Scenes as source code
↓↓↓

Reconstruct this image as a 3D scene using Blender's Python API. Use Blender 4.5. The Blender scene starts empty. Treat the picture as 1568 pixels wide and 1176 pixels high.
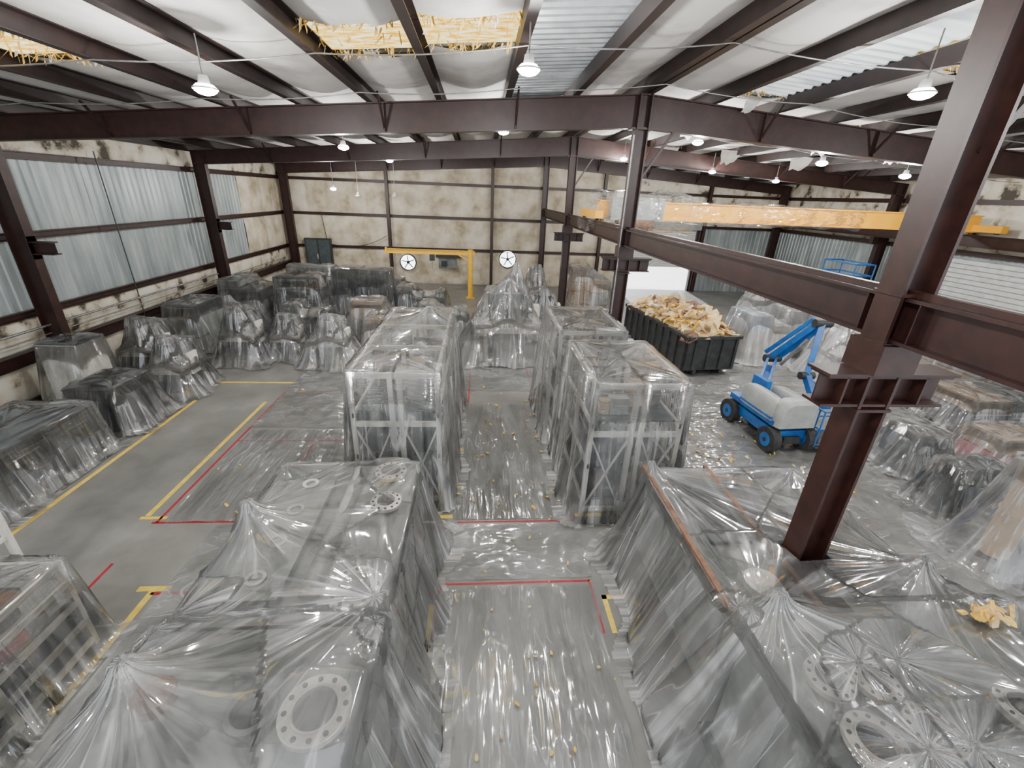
import bpy, math, random
import numpy as np
from mathutils import Vector, Matrix
random.seed(7); np.random.seed(7)
S=bpy.context.scene
COL=S.collection

# ---------------------------------------------------------------- materials
def nm(name):
    m=bpy.data.materials.new(name); m.use_nodes=True
    nt=m.node_tree; nt.nodes.clear()
    out=nt.nodes.new('ShaderNodeOutputMaterial')
    return m,nt,out
def N(nt,t,**k):
    n=nt.nodes.new(t)
    for a,b in k.items(): setattr(n,a,b)
    return n
def L(nt,a,b): nt.links.new(a,b)
def coords(nt,scale=(1,1,1),attr=None):
    mp=N(nt,'ShaderNodeMapping'); mp.inputs['Scale'].default_value=scale
    if attr:
        at=N(nt,'ShaderNodeAttribute',attribute_name=attr); L(nt,at.outputs['Vector'],mp.inputs['Vector'])
    else:
        tc=N(nt,'ShaderNodeTexCoord'); L(nt,tc.outputs['Object'],mp.inputs['Vector'])
    return mp.outputs[0]
def noise(nt,v,scale,detail=4,rough=.5,dist=0):
    n=N(nt,'ShaderNodeTexNoise'); n.inputs['Scale'].default_value=scale; n.inputs['Detail'].default_value=detail
    n.inputs['Roughness'].default_value=rough; n.inputs['Distortion'].default_value=dist; L(nt,v,n.inputs['Vector']); return n.outputs['Fac']
def math_(nt,op,a,b=None,c=None,clamp=False):
    n=N(nt,'ShaderNodeMath',operation=op,use_clamp=clamp)
    for i,x in enumerate((a,b,c)):
        if x is None: continue
        if isinstance(x,(int,float)): n.inputs[i].default_value=x
        else: L(nt,x,n.inputs[i])
    return n.outputs[0]
def mapr(nt,v,a,b,c=0,d=1):
    n=N(nt,'ShaderNodeMapRange'); L(nt,v,n.inputs['Value'])
    for k,x in (('From Min',a),('From Max',b),('To Min',c),('To Max',d)): n.inputs[k].default_value=x
    return n.outputs[0]
def ramp(nt,fac,stops):
    r=N(nt,'ShaderNodeValToRGB'); e=r.color_ramp.elements
    while len(e)<len(stops): e.new(.5)
    for i,(p,c) in enumerate(stops):
        e[i].position=p; e[i].color=(c[0],c[1],c[2],1)
    L(nt,fac,r.inputs[0]); return r.outputs[0]
def mvar(name,c1,c2,scale=3,rough=.6,metal=0,bump=0.0,stretch=(1,1,1),lo=.35,hi=.65,c3=None):
    m,nt,out=nm(name)
    f=noise(nt,coords(nt,stretch),scale,6,.6)
    st=[(lo,c1),(hi,c2)]
    if c3: st.append((min(hi+.12,1),c3))
    c=ramp(nt,f,st)
    b=N(nt,'ShaderNodeBsdfPrincipled'); b.inputs['Roughness'].default_value=rough; b.inputs['Metallic'].default_value=metal
    L(nt,c,b.inputs['Base Color'])
    if bump:
        bp=N(nt,'ShaderNodeBump'); bp.inputs['Strength'].default_value=bump; bp.inputs['Distance'].default_value=.02
        L(nt,f,bp.inputs['Height']); L(nt,bp.outputs[0],b.inputs['Normal'])
    L(nt,b.outputs[0],out.inputs[0]); return m
def memit(name,c,s):
    m,nt,out=nm(name); e=N(nt,'ShaderNodeEmission'); e.inputs[0].default_value=(*c,1); e.inputs[1].default_value=s
    L(nt,e.outputs[0],out.inputs[0]); return m

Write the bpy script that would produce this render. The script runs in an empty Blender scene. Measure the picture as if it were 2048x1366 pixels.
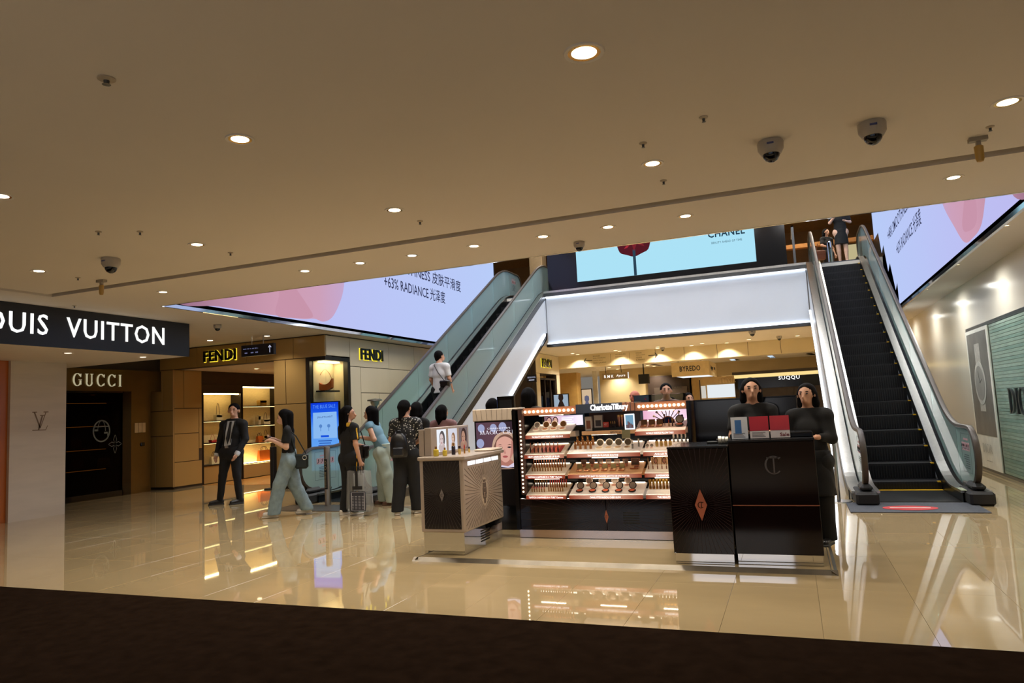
import bpy, math, random
import numpy as np
from mathutils import Vector, Matrix
random.seed(7)
SC = bpy.context.scene
COL = SC.collection

# ---------------------------------------------------------------- camera, world, exposure
F_PX, EYE = 1420.0, 1.42
YAW, PITCH, ROLL = (math.radians(a) for a in (21.207, 5.631, -2.8236))
_f = Vector((-math.sin(YAW)*math.cos(PITCH), math.cos(YAW)*math.cos(PITCH), math.sin(PITCH)))
_r0 = Vector((math.cos(YAW), math.sin(YAW), 0)); _u0 = _r0.cross(_f)
CR = _r0*math.cos(ROLL) + _u0*math.sin(ROLL); CU = -_r0*math.sin(ROLL) + _u0*math.cos(ROLL); CF = _f
cam_data = bpy.data.cameras.new('camera'); cam = bpy.data.objects.new('camera', cam_data); COL.objects.link(cam)
cam_data.sensor_width = 36.0; cam_data.lens = 36.0*F_PX/2048; cam_data.clip_end = 200
cam.matrix_world = Matrix(((CR.x, CU.x, -CF.x, 0), (CR.y, CU.y, -CF.y, 0), (CR.z, CU.z, -CF.z, EYE), (0, 0, 0, 1)))
SC.camera = cam
world = bpy.data.worlds.new('world'); SC.world = world; world.use_nodes = True
world.node_tree.nodes['Background'].inputs[0].default_value = (1.0, 0.92, 0.80, 1)
world.node_tree.nodes['Background'].inputs[1].default_value = 0.19
SC.view_settings.view_transform = 'Standard'; SC.view_settings.look = 'None'
SC.view_settings.exposure = 0.0; SC.view_settings.gamma = 1.0; SC.view_settings.use_curve_mapping = False
SPOT_W = 88.0          # one ceiling downlight
WARM = (1.0, 0.905, 0.765)
try:
    SC.cycles.max_bounces = 7; SC.cycles.transparent_max_bounces = 14; SC.cycles.sample_clamp_indirect = 4.0
    SC.cycles.caustics_reflective = False; SC.cycles.caustics_refractive = False
except Exception: pass

def P(x, y, **k):
    """point of the place seen at photo pixel (x, y) that lies on the plane X=, Y= or Z= (world metres)"""
    d = CF + CR*((x-1024)/F_PX) - CU*((y-683)/F_PX)
    (a, v), = k.items(); i = 'XYZ'.index(a)
    t = (v - (0, 0, EYE)[i])/d[i]
    return Vector((d.x*t, d.y*t, EYE + d.z*t))

# ---------------------------------------------------------------- helpers
def lin(c):
    c = [x/255.0 for x in c]
    return tuple(x/12.92 if x <= 0.04045 else ((x+0.055)/1.055)**2.4 for x in c)

NTH = ('first', 'second', 'third', 'fourth', 'fifth', 'sixth', 'seventh', 'eighth', 'ninth', 'tenth', 'eleventh', 'twelfth', 'thirteenth', 'fourteenth', 'fifteenth', 'sixteenth', 'seventeenth')
MATS = {}
def mat(name, col=(128, 128, 128), rough=0.5, metal=0.0, emit=0.0, var=0.08, scale=6.0, bump=0.0, spec=0.5, coat=0.0, alpha=None, stretch=(1, 1, 1), ecol=None):
    """procedural principled material: base colour varied by object-space noise"""
    if name in MATS: return MATS[name]
    m = bpy.data.materials.new(name); m.use_nodes = True; MATS[name] = m
    nt = m.node_tree; b = nt.nodes['Principled BSDF']
    c = lin(col)
    tc = nt.nodes.new('ShaderNodeTexCoord'); mp = nt.nodes.new('ShaderNodeMapping'); mp.inputs['Scale'].default_value = stretch
    nz = nt.nodes.new('ShaderNodeTexNoise'); nz.inputs['Scale'].default_value = scale; nz.inputs['Detail'].default_value = 3
    nt.links.new(tc.outputs['Object'], mp.inputs[0]); nt.links.new(mp.outputs[0], nz.inputs['Vector'])
    rp = nt.nodes.new('ShaderNodeValToRGB')
    rp.color_ramp.elements[0].position = 0.3; rp.color_ramp.elements[1].position = 0.7
    rp.color_ramp.elements[0].color = (*[x*(1-var) for x in c], 1); rp.color_ramp.elements[1].color = (*[min(1, x*(1+var)) for x in c], 1)
    nt.links.new(nz.outputs['Fac'], rp.inputs[0]); nt.links.new(rp.outputs[0], b.inputs['Base Color'])
    b.inputs['Roughness'].default_value = rough; b.inputs['Metallic'].default_value = metal
    b.inputs['Specular IOR Level'].default_value = spec; b.inputs['Coat Weight'].default_value = coat
    if emit:
        b.inputs['Emission Color'].default_value = (*(lin(ecol) if ecol else c), 1); b.inputs['Emission Strength'].default_value = emit
    if alpha is not None: b.inputs['Alpha'].default_value = alpha
    if bump:
        bp = nt.nodes.new('ShaderNodeBump'); bp.inputs['Strength'].default_value = bump; bp.inputs['Distance'].default_value = 0.01
        nt.links.new(nz.outputs['Fac'], bp.inputs['Height']); nt.links.new(bp.outputs[0], b.inputs['Normal'])
    return m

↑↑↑

(Task prompt) Using the entries above, return each line in which the word "pixels" occurs.

(Task response)
Reconstruct this image as a 3D scene using Blender's Python API. Use Blender 4.5. The Blender scene starts empty. Treat the picture as 1568 pixels wide and 1176 pixels high.
Write the bpy script that would produce this render. The script runs in an empty Blender scene. Measure the picture as if it were 2048x1366 pixels.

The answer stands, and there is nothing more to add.